* THE PROBLEM *
Each line of the listing that contains the word "script" is to be copied.

* SOURCE MATERIAL *
******

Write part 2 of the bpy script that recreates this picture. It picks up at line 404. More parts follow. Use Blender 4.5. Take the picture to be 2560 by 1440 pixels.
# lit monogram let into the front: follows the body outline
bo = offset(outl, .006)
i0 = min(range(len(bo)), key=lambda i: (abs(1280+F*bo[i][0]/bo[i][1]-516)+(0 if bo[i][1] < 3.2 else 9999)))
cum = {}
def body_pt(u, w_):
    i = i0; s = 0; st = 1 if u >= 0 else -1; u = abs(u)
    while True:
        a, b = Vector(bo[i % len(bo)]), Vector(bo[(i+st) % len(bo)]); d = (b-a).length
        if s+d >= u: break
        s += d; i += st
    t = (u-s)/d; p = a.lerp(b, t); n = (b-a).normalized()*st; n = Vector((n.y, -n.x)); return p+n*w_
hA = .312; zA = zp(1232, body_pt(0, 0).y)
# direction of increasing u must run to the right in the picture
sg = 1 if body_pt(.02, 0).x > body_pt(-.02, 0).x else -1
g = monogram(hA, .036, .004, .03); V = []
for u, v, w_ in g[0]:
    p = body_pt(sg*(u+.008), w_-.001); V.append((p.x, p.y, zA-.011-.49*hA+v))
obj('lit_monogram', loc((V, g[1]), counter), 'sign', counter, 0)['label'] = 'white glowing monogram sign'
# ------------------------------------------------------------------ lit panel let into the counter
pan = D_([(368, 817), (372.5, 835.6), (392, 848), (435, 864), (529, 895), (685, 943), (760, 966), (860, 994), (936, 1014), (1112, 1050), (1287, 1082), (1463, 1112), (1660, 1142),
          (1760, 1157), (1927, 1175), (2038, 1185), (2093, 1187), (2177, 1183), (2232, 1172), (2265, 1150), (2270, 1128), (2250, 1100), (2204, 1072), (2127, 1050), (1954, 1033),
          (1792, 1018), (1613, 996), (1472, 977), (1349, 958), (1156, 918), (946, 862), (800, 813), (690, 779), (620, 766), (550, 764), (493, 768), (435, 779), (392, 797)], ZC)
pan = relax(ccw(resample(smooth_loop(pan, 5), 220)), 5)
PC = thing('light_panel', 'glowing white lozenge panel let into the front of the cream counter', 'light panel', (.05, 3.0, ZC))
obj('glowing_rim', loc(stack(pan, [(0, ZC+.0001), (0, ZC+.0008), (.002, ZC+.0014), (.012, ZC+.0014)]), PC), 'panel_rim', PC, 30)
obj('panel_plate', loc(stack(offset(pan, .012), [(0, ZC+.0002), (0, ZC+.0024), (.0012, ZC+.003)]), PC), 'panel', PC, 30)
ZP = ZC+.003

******

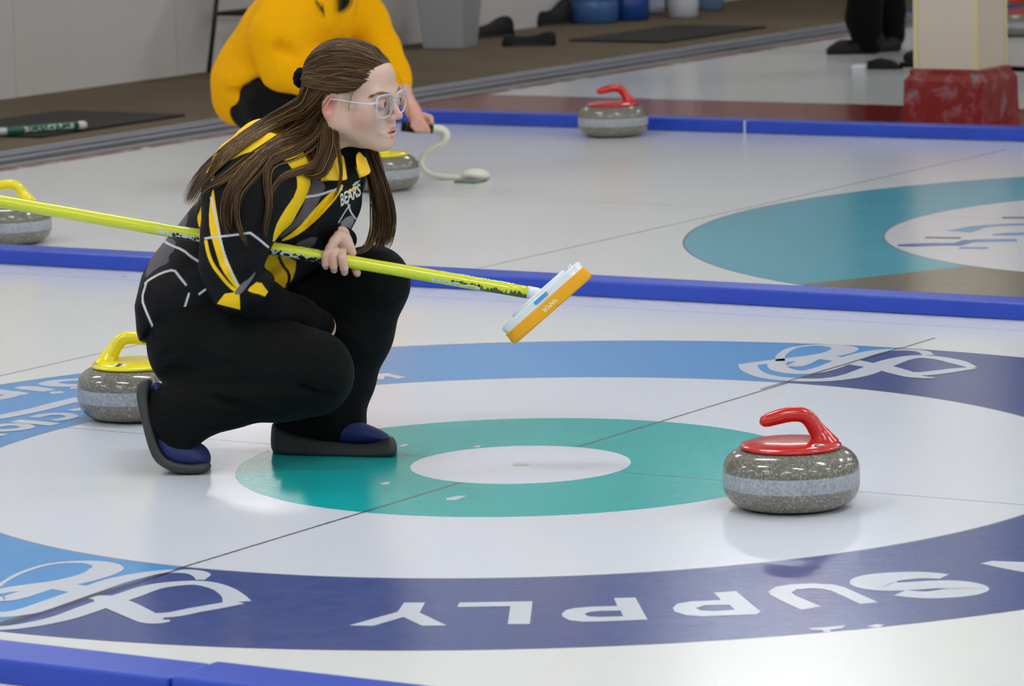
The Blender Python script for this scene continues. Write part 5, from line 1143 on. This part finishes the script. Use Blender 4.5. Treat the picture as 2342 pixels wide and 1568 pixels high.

******

* RESPONSE TO THIS EXERCISE *
Write part 2 of the bpy script that recreates this picture. It picks up at line 404. More parts follow. Use Blender 4.5. Take the picture to be 2560 by 1440 pixels.
The Blender Python script for this scene continues. Write part 5, from line 1143 on. This part finishes the script. Use Blender 4.5. Treat the picture as 2342 pixels wide and 1568 pixels high.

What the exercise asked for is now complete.